| What is expected |
Lines with "Write the bpy" and "def rgb(r, g, b): return" mark the range, both included. Reproduce exactly that stretch, without pictures.

| Exercise material |
════
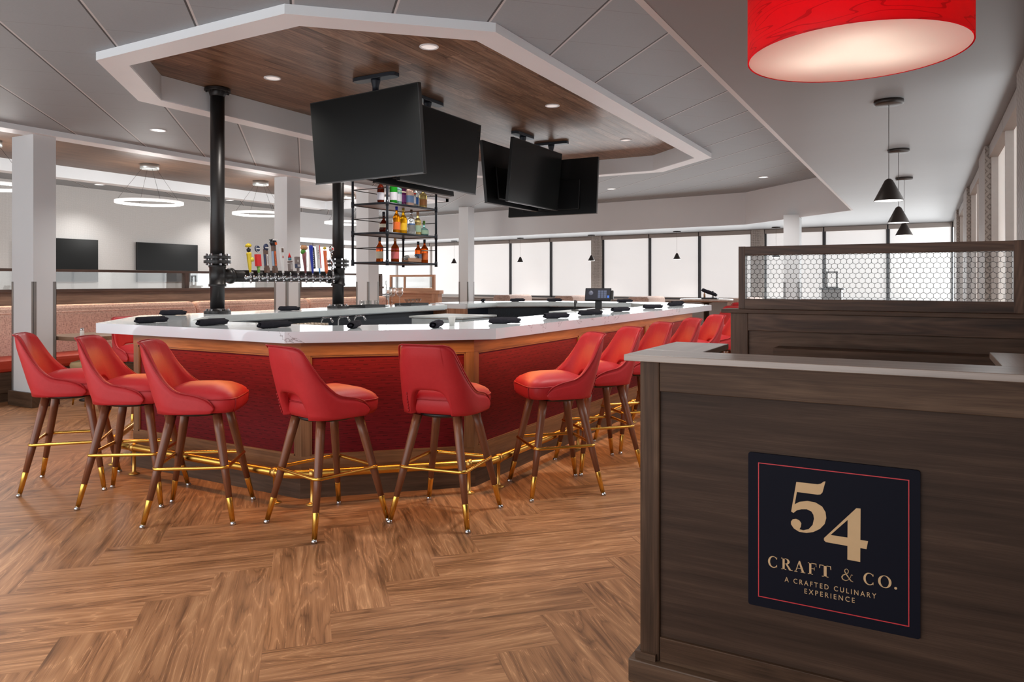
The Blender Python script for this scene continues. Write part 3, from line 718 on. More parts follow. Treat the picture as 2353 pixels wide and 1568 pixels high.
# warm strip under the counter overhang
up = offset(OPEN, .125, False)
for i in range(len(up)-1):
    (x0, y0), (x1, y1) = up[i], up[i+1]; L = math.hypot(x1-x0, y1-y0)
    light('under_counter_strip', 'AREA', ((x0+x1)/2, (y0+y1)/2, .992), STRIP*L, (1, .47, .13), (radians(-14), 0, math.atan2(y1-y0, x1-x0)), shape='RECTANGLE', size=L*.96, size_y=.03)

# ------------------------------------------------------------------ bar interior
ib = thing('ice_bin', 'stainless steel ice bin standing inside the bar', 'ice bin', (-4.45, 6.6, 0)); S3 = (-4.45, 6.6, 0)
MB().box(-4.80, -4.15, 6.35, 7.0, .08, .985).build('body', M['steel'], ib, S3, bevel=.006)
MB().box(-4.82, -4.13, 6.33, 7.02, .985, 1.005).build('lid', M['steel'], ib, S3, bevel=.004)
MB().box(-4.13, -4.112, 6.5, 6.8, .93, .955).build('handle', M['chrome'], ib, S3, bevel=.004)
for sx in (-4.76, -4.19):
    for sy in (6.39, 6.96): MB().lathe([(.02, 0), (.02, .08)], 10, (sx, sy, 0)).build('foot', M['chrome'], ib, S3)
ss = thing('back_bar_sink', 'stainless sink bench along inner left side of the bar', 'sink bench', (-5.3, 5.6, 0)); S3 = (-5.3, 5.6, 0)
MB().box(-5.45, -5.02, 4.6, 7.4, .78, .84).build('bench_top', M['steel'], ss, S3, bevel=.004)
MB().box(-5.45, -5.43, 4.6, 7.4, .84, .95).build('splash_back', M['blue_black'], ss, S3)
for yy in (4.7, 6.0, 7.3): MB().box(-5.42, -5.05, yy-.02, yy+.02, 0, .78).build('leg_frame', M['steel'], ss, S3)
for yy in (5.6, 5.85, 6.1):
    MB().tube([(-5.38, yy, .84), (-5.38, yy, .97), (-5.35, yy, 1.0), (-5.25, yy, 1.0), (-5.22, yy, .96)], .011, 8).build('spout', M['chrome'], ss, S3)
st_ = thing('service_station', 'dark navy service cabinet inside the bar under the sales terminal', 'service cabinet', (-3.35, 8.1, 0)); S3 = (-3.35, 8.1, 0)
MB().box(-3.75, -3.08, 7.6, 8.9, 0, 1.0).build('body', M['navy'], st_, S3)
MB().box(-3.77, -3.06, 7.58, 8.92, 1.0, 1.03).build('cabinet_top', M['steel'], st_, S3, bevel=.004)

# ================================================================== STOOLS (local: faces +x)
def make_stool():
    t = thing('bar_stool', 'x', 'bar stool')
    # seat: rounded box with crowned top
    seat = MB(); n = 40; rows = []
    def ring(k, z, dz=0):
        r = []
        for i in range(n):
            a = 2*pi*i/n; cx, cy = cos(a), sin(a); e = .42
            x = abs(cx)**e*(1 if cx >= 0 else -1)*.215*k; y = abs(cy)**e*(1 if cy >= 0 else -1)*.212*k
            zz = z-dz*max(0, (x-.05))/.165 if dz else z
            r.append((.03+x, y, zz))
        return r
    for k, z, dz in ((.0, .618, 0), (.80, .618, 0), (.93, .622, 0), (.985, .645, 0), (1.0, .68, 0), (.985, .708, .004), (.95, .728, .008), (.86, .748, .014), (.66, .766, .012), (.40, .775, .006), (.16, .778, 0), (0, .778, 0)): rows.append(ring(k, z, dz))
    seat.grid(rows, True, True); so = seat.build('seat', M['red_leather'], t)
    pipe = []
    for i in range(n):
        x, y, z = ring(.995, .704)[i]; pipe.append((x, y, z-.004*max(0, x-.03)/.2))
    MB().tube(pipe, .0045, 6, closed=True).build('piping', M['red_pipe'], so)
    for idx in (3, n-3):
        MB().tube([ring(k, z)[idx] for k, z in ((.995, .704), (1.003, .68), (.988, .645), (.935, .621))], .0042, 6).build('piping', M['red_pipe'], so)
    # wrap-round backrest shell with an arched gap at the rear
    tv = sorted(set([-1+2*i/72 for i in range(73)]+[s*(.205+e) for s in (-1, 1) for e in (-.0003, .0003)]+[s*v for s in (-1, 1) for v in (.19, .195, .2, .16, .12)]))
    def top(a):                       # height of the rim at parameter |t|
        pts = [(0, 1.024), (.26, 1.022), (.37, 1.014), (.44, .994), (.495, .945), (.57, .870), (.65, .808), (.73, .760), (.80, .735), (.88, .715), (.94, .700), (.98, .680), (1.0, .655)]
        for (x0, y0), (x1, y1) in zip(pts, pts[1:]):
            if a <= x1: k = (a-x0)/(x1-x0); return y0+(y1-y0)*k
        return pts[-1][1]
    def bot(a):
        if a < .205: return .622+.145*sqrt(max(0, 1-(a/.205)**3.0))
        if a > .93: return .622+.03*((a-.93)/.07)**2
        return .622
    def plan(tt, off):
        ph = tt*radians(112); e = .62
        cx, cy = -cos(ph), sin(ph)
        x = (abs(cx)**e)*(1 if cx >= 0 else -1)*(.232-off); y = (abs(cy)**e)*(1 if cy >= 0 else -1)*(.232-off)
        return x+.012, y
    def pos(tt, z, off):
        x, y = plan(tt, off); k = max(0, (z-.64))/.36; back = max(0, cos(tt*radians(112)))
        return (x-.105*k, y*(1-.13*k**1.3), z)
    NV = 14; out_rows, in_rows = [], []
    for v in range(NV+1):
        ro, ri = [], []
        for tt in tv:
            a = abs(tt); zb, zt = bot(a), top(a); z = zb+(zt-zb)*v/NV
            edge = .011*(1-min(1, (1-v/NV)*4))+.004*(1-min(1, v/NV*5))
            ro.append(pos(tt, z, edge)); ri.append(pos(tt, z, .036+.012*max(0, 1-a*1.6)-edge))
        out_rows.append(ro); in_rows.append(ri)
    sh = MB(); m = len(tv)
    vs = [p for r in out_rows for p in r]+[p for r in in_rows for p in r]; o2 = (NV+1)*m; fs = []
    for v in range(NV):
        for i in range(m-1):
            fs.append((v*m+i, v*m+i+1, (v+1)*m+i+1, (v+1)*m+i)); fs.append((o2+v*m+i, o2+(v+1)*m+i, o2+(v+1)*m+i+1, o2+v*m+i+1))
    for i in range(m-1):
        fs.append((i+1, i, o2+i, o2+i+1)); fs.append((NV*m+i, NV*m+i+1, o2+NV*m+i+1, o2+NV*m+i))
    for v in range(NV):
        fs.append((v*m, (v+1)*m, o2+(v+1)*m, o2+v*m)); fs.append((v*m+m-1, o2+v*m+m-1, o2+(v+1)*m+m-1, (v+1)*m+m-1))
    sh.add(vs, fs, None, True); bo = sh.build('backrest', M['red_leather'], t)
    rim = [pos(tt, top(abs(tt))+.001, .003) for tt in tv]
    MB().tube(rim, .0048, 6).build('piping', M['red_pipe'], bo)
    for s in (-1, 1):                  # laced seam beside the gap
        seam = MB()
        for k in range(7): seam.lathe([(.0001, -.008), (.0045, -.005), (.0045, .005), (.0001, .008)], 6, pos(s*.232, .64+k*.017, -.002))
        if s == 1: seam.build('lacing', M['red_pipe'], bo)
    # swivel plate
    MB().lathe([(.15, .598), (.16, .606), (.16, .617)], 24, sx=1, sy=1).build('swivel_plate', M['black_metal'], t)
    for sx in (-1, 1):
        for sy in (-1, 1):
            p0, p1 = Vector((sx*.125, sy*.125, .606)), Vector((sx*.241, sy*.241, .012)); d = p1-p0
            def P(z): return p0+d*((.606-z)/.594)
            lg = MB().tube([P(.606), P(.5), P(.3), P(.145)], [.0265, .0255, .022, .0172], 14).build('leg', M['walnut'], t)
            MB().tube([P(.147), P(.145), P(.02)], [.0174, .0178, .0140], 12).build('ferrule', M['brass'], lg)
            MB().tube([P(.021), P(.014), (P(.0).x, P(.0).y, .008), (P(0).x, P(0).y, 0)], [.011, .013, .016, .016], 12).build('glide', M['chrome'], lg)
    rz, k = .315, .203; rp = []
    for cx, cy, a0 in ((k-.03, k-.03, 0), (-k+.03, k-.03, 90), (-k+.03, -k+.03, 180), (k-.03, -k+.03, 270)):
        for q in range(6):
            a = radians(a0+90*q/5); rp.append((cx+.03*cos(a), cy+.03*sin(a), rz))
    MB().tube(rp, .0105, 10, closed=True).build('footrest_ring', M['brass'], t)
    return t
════
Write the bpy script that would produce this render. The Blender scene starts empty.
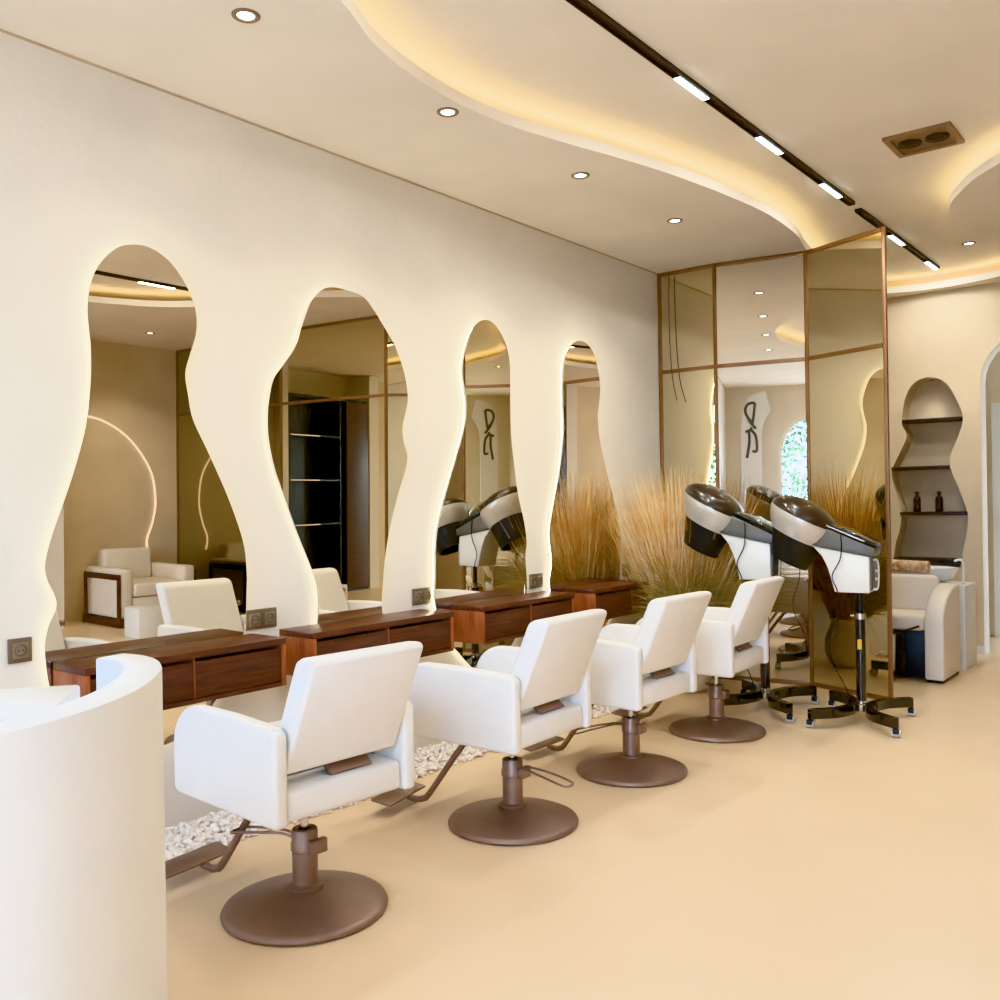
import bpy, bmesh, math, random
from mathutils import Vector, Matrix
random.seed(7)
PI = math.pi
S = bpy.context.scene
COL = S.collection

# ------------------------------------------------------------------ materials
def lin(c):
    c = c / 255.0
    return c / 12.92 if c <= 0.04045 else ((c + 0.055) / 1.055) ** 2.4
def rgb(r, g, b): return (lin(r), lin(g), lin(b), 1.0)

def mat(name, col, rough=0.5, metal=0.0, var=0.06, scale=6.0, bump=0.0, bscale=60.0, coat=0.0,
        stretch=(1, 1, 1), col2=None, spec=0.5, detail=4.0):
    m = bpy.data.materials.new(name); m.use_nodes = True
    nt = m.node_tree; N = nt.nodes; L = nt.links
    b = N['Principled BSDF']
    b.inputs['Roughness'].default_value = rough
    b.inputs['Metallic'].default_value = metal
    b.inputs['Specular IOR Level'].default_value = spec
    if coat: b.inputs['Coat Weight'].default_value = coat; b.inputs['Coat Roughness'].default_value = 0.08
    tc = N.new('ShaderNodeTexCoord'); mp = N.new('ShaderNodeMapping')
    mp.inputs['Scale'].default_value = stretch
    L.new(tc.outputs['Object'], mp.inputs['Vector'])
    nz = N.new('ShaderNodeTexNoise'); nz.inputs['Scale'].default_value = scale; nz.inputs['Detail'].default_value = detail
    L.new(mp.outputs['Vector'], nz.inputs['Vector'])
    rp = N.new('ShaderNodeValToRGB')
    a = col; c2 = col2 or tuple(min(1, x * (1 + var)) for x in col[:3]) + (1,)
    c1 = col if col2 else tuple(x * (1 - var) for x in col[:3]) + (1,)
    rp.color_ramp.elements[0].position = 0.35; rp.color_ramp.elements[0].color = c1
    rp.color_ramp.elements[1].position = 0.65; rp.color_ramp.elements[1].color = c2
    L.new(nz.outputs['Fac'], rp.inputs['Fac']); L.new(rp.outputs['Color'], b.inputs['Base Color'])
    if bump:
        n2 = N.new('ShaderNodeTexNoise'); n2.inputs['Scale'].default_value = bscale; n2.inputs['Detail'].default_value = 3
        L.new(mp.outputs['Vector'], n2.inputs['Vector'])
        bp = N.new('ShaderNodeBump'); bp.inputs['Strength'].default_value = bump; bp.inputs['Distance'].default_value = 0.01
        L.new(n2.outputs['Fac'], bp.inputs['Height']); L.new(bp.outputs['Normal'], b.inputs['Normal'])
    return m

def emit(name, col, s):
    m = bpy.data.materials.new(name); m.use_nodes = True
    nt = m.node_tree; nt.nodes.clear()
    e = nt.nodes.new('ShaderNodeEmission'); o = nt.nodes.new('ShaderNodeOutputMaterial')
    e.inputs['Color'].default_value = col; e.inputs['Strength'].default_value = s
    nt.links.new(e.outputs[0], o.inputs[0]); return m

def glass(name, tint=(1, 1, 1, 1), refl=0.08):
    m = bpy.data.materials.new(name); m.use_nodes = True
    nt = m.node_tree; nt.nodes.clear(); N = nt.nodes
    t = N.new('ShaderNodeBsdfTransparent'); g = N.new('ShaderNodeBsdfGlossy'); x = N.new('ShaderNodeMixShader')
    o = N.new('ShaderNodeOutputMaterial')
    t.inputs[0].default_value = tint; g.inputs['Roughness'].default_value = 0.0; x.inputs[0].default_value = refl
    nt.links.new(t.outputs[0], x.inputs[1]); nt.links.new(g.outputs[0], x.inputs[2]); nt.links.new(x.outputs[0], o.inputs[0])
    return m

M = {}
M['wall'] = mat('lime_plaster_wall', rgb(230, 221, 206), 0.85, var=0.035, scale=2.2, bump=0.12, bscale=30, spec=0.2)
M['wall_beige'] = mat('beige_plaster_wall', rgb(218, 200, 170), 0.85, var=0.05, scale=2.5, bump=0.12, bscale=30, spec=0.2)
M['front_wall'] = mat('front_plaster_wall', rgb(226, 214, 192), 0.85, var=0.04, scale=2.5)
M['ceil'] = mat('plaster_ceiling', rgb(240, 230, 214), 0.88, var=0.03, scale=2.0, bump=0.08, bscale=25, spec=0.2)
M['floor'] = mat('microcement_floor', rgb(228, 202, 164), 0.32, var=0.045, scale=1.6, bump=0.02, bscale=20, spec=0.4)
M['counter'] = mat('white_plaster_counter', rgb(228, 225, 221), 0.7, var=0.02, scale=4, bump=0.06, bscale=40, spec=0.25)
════
| Result |
Write the bpy script that would produce this render. The Blender scene starts empty.
import bpy, bmesh, math, random
from mathutils import Vector, Matrix
random.seed(7)
PI = math.pi
S = bpy.context.scene
COL = S.collection

# ------------------------------------------------------------------ materials
def lin(c):
    c = c / 255.0
    return c / 12.92 if c <= 0.04045 else ((c + 0.055) / 1.055) ** 2.4
def rgb(r, g, b): return (lin(r), lin(g), lin(b), 1.0)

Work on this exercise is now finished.